Foreign exchange market

The foreign exchange (currency or forex or FX) market exists wherever one currency is traded for another. It is by far the largest market in the world, in terms of cash value traded, and includes trading between large banks, central banks, currency speculators, multinational corporations, governments, and other financial markets and institutions. The trade happening in the forex markets across the globe currently exceeds US$1.9 trillion/day (on average). Retail traders (individuals) are currently a very small part of this market and may only participate indirectly through brokers or banks and may be targets of forex scams.

Trading characteristics
There is no single unified foreign exchange market.
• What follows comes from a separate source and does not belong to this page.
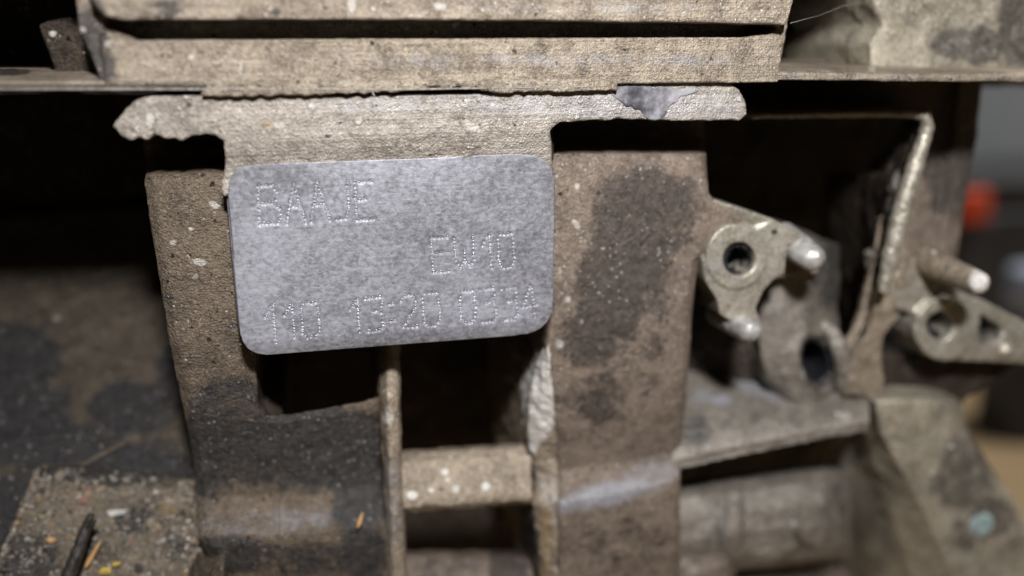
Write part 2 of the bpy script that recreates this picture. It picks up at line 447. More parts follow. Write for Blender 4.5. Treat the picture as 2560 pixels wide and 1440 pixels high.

Due to the over-the-counter (OTC) nature of currency markets, there are rather a number of interconnected marketplaces, where different currency instruments are traded. This implies that there is no such thing as a single dollar rate - but rather a number of different rates (prices), depending on what bank or market maker is trading. In practice the rates are often very close, otherwise they could be exploited by arbitrageurs.
There is little or no 'inside information' in the foreign exchange markets. Exchange rate fluctuations are usually caused by actual monetary flows as well as by expectations of changes in monetary flows caused by changes in GDP growth, inflation, interest rates, budget and trade deficits or surpluses, large cross-border M&A deals and other macroeconomic conditions. Major news is released publicly, often on scheduled dates, so many people have access to the same news at the same time. However, the large banks have an important advantage; they can see their customers' order flow.
Currencies are traded against one another. Each pair of currencies thus constitutes an individual product and is traditionally noted XXX/YYY, where YYY is the
ISO 4217 international three-letter code of the currency into which the price of one unit of XXX is expressed. For instance, EUR/USD is the price of the euro expressed in US dollars, as in 1 euro = 1.3045 dollar. Out of convention, the first currency in the pair, the base currency, was the stronger currency at the creation of the pair. The second currency, counter currency, was the weaker currency at the creation of the pair.
The factors affecting XXX will affect both XXX/YYY and XXX/ZZZ. This causes positive
currency correlation between XXX/YYY and XXX/ZZZ.
On the
spot market, according to the BIS study, the most heavily traded products were:

EUR/USD - 28 %
USD/JPY - 18 %
GBP/USD (also called sterling or cable) - 14 %
and the US currency was involved in 89% of transactions, followed by the euro (37%), the yen (20%) and sterling (17%). (Note that volume percentages should add up to 200% - 100% for all the sellers, and 100% for all the buyers).
Although trading in the euro has grown considerably since the currency's creation in January
1999, the foreign exchange market is thus far still largely dollar-centered. For instance, trading the euro versus a non-European currency ZZZ will usually involve two trades: EUR/USD and USD/ZZZ. The only exception to this is EUR/JPY, which is an established traded currency pair in the interbank spot market.